Farmers allowed to use pigs, cows as collateral

By Yu Ran in Shanghai (China Daily) Updated: 2012-10-30 10:50

If animal breeders in Wenzhou, Zhejiang province, are finding it difficult to prove they can pay back a loan, they now can use pigs and cows as collateral.

To make it easier for such people to borrow, Wenzhou city government has decided to allow poultry and livestock to be offered as security in loan deals.

The policy's goal is to help breeders who now face obstacles to obtaining the loans they need to run and expand their farms.

"This is a way to assist farmers and will provide financial support to help ensure their farms operate more efficiently and that they can make greater profits from their businesses," said Huang Fanglei, director of the Wenzhou agriculture bureau's rural financial services department.

Huang said the policy will help farmers who lacked collateral under former rules obtain loans from lending agencies or rural credit cooperatives.

Because the land that breeders have their farms on is owned by the government, they cannot use it as a pledge of security in a loan deal.

In early October, the city government approved a plan allowing breeders to offer a specified number of poultry and livestock animals such as pigs and cows as collateral.

In return, they can receive loans that are worth up to as much as 80 percent of the assessed value of the animals they offer as security.

The conditions the animals were raised in, their likely market value and how the potential borrower plans to make use of the money he seeks will all affect how long the loans last.

"One of the biggest difficulties for farmers is that they don't have enough cash to expand their farms and make greater profits," said Xiang Yanrun, director of the Wenzhou animal husbandry bureau's animal husbandry department. "That will soon change under this plan."

Xiang said individual farmers who have nothing more to offer as collateral than cows and pigs are still going to find it hard to obtain loans from banks. Rather than them, the new policy will mostly benefit those who form groups to apply for loans from rural cooperatives and mutual-aid fund associations.
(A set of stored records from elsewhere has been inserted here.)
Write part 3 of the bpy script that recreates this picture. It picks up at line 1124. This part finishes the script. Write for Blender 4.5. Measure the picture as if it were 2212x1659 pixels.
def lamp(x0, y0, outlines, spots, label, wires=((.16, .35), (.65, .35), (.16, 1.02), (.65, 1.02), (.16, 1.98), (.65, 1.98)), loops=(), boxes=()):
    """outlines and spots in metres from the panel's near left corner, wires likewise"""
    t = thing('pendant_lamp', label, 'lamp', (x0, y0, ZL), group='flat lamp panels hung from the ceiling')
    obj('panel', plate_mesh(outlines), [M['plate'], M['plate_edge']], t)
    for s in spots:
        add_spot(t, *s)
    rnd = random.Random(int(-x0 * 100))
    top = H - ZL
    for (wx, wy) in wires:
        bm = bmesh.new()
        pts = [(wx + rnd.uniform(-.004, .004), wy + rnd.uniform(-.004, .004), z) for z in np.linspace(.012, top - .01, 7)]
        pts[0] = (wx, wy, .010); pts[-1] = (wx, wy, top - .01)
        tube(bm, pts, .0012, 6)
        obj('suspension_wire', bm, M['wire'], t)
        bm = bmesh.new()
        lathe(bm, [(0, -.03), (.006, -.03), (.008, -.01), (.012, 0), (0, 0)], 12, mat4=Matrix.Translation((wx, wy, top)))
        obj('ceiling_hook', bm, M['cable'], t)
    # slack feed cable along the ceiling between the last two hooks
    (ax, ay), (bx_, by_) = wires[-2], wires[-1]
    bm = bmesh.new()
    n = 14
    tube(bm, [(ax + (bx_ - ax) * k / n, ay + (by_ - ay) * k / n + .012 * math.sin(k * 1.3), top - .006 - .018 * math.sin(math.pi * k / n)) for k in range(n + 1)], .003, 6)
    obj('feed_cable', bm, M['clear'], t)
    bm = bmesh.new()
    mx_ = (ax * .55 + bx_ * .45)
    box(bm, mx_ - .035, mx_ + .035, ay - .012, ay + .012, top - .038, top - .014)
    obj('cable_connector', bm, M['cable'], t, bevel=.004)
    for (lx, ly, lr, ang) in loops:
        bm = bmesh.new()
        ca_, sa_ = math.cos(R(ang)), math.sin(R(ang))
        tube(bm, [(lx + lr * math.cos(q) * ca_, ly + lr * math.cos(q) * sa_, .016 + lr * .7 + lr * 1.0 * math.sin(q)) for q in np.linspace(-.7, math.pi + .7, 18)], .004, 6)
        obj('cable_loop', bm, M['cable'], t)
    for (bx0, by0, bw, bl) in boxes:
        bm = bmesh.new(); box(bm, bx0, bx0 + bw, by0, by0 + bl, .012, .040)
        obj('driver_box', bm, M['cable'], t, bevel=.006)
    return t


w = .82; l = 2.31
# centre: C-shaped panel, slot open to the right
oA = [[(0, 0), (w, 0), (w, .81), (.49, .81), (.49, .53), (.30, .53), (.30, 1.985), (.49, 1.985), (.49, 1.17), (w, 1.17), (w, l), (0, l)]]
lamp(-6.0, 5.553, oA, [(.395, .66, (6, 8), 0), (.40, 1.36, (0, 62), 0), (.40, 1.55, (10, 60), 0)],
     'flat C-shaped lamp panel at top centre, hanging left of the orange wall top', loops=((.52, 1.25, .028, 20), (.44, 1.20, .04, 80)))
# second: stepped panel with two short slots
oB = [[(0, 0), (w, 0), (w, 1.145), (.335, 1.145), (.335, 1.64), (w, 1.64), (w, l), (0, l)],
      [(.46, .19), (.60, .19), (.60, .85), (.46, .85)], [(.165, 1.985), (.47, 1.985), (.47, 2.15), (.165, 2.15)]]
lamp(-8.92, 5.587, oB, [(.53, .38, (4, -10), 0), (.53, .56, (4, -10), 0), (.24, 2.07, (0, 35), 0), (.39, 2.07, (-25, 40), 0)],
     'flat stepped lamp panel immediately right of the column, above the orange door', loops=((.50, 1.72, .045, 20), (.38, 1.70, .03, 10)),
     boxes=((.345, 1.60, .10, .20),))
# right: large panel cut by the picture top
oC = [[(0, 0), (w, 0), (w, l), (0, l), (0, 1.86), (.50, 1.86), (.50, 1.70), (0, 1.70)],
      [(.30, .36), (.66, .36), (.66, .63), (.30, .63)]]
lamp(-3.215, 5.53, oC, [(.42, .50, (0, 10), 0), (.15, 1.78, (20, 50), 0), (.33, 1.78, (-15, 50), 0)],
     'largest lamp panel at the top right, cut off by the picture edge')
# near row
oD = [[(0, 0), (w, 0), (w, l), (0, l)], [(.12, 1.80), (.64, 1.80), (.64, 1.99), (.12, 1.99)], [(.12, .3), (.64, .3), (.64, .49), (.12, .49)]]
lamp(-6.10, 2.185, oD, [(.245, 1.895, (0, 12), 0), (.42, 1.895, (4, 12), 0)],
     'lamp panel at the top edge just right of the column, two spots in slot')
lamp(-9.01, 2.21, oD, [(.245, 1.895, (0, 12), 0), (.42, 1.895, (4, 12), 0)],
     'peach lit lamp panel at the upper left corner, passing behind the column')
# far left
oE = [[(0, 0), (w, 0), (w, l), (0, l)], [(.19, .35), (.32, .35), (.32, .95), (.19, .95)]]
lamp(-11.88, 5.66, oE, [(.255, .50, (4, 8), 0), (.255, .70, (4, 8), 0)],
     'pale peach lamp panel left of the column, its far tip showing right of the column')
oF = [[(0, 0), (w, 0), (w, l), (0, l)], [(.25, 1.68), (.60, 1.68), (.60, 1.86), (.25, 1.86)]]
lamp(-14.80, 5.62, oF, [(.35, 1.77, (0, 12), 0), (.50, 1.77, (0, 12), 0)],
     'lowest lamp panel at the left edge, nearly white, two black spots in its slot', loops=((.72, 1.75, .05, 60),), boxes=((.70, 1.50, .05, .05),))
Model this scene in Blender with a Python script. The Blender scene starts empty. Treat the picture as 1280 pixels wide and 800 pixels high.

This is not the first time that animals have been allowed to be used as security in loan transactions in China.

In August 2010, the government in Zaozhuang, Shandong province, adopted a policy that allowed quality pigs and cows to be put up as collateral, helping 70 percent of local farmers with acknowledged financial troubles to obtain loans.

Several Wenzhou breeding farmers meanwhile said they were delighted that many of their difficulties would soon become a thing of the past.

"Using animals as security is a practice that we farm owners have traditionally employed when applying for loans, although it seems to date to ancient times, when people were still trading using the barter system," said Lin Xianzhong, president of Wenzhou Zhanhong Farming Co Ltd and owner of the biggest pig farm in the region.

Lin used to find it difficult to obtain bank loans and had instead turned to mutual-aid funds association for financing.

Lin has worked with 110 pig farms to start a mutual-aid fund association that offers financial support to smaller farms.

"We have already allowed our members to use pigs as collateral in loans," Lin said. "Even without the value of these pigs being assessed, we know a lot about their quality."